AAAL 2007 Annual Conference
Hilton Hotel
Costa Mesa, California
April 21-24, 2007


 
 
   

Professor William Labov, University of Pennsylvania

Title:  READING: THE IMPERATIVE CHALLENGE TO APPLIED LINGUISTICS

Abstract: Among the social problems that affect the life chances of Americans, none is more serious than the failure of children to acquire literacy in the early grades. Though linguists have not made major contributions to reading research in recent years, both need and opportunity are now greater than ever.
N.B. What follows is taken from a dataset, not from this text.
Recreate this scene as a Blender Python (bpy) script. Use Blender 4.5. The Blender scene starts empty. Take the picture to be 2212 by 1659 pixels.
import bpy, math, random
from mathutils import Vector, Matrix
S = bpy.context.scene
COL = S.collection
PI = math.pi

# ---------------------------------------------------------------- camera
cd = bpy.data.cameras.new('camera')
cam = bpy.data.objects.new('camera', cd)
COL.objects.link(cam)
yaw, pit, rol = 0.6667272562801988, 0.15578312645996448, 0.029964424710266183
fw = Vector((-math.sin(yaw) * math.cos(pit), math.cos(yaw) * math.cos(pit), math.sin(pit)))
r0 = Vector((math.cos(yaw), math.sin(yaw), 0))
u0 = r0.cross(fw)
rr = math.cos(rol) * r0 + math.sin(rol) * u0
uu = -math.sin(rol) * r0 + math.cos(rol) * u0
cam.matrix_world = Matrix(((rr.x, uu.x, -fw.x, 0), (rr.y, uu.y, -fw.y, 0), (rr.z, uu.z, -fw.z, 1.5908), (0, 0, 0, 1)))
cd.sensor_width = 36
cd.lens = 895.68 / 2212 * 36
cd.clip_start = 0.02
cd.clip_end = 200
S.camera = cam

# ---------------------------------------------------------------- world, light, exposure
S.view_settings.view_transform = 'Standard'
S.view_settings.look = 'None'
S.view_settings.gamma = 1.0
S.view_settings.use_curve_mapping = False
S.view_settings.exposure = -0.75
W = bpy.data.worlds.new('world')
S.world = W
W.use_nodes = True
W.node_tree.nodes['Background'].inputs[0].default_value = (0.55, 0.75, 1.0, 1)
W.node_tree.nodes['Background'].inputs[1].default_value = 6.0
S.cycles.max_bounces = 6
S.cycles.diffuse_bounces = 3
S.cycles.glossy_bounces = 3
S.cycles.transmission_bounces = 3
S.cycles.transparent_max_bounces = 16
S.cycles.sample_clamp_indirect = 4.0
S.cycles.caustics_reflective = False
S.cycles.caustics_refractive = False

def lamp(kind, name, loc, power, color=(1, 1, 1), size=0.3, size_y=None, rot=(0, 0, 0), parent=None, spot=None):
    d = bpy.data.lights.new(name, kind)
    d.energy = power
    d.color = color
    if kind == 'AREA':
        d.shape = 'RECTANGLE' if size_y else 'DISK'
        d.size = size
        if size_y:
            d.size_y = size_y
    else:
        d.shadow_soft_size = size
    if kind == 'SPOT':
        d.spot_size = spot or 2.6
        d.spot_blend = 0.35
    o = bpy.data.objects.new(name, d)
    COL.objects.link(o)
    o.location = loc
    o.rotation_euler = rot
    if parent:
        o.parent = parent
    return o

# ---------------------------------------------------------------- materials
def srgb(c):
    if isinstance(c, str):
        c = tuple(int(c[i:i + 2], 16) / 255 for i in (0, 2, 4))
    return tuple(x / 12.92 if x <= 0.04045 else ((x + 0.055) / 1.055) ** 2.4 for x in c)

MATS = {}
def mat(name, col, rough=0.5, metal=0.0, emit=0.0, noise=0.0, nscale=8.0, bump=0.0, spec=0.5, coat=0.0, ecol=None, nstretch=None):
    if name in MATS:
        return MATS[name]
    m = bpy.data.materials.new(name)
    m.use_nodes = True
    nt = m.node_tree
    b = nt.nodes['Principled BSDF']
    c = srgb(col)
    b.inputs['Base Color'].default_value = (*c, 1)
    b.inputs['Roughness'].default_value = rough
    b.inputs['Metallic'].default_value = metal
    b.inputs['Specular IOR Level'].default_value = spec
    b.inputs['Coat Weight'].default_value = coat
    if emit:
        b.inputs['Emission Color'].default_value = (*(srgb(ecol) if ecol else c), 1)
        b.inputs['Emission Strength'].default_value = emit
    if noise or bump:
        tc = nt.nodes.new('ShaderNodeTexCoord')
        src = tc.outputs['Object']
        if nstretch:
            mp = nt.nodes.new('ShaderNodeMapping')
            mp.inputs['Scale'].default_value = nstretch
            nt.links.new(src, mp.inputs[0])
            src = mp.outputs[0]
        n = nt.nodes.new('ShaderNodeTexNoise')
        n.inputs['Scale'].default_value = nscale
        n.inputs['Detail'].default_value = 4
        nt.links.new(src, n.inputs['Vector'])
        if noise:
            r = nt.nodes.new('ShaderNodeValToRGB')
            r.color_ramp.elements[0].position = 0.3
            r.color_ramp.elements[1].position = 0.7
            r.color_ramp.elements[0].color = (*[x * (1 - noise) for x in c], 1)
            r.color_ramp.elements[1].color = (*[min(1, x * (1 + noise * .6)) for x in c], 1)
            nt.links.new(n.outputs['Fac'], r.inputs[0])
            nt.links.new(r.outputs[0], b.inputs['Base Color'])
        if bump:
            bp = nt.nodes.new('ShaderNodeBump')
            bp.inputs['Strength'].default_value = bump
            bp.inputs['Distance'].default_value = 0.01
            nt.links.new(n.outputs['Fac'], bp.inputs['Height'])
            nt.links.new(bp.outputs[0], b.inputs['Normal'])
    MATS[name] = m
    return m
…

This report will deal with three implications of recent research that combines linguistic analysis with active intervention in low-income schools. (1) Resistant problems in decoding raise challenges for phonological theory; a clearer definition of the elsewhere condition is called for, along with a general theory of exceptions to phonological rules. (2) Attempts to explain the correlation of nonstandard dialects with low reading still require a better understanding of how differences from standard English interfere with reading. (3) Efforts to reverse the alienation of children from the reading process must construct texts that engage the interests, emotions and concerns of struggling readers. Principles drawn from the study of narratives of personal experience may be applied to this end.

  
Bio-statement:  William Labov, Professor of Linguistics, Director of the Linguistics Laboratory, University of Pennsylvania.  His major work is the study of linguistic change and variation, and he has just published the Atlas of North American English, with co-authors S. Ash and C. Boberg). A second edition of his 1966 study of The Social Stratification of English in New York City is about to appear. Other books include Sociolinguistic Patterns  (1972), Language in the Inner City  (1972), Principles of Linguistic Change (1994, 2000),. He is the director of the Urban Minorities Reading Project and co-author of the Individualized Reading Manual, designed to raise reading levels in low-income schools. He is co-editor of Language Variation and Change, served as president of the Linguistic Society of America (1979), and is a member the National Academy of Sciences.